I wish I could bottle up this feeling and make it last all year long.
Magic, that’s what it is. Absolute, utter magic. There’s just something to be said about the tree, the lights, the hazy feel of a Christmas morning, that gives me feels all the way from my head down to my toes.
The kids were up relatively late. 7:30 and later. Which was odd, but I guess makes a kind of sense. Because things are shifting here. Doubts are creeping in, doubts about the magic that threads it all together. I guess that’s just how it is when both kids are into double digits. It guess it was bound to happen.
But the magic endures. As I looked under the tree and saw all the gifts from Santa, I was reminded of it. I was reminded of snuggling up, cozy like, by a different tree, putting on the Santa hats, and tearing into our presents. I was reminded of the warm egg nog in my mug, of the photographs everyone had to take to memorialize each Christmas.
And for a moment, this morning, it was there again, the magic that I know still sits just below the surface, the magic of Christmas morning. With wrapping paper all around the floor, the smell of coffee brewing, in our pajamas, each in our own way bright-eyed and eager to see what came for us.
Of course, though, on this side of things, it’s not waiting to see what came for us, not really. On this side of things it’s waiting to see the expressions on faces when they see what we got for them. On this side of things it’s waiting for those smiles to spread when they’re surprised, when we shock them with things they never realized they wanted, with things that are at once sentimental and treasured.
This feeling — there’s just nothing quite like it in the whole wide world. At times like these I don’t even care that Santa’s not real. I embrace him with arms open wide, because there’s not much time left for this kind of magic, not in this house anyway. With doubts abounding, with traps to catch the jolly man in action, it’s only a matter of time.
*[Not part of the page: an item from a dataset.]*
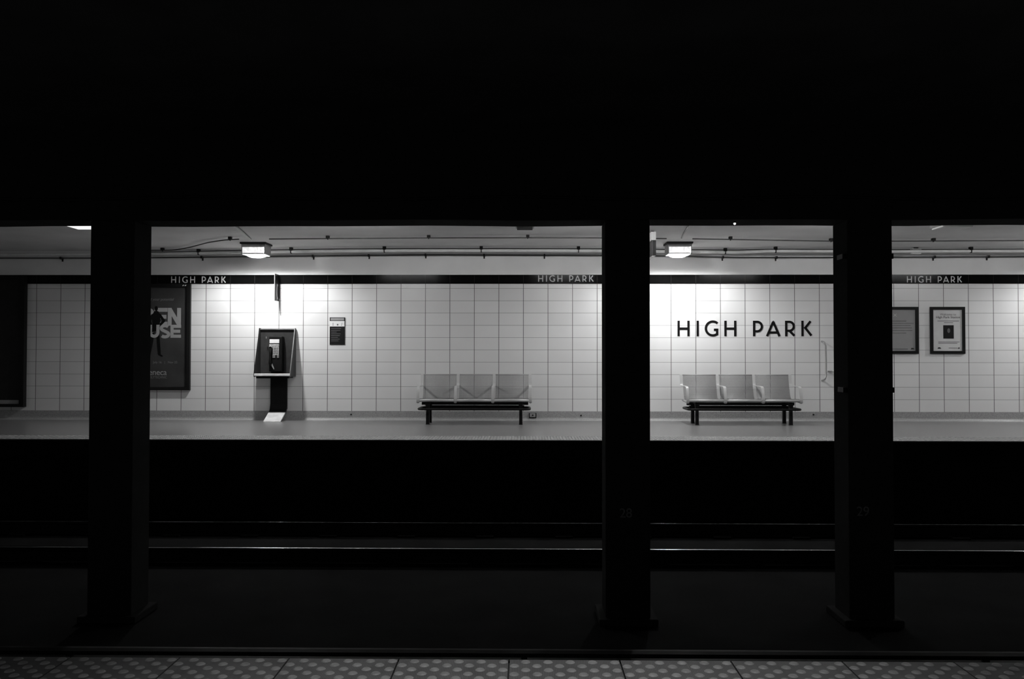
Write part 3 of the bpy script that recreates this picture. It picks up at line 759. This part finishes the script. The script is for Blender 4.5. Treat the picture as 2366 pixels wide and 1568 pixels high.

It’s funny too, because at first I was against having our kids believe. We had an exchange, a compromise, before they ever came along, and I said I would pretend so they could believe. It’s funny because that little concession has given me 12 Christmases and counting of the magic I didn’t realize existed, and I couldn’t imagine this time any differently, or any better.
So I’ll wrap it up like a present and keep it under the tree where no one else can get to it, where it can’t be opened and ruined. I’ll wrap up this magic where only I can get to it, when I want to remember how these times were, how deeply special it all is, especially in a world where reality increasingly curtails spectacular beliefs.
Because we all need a little magic in our lives.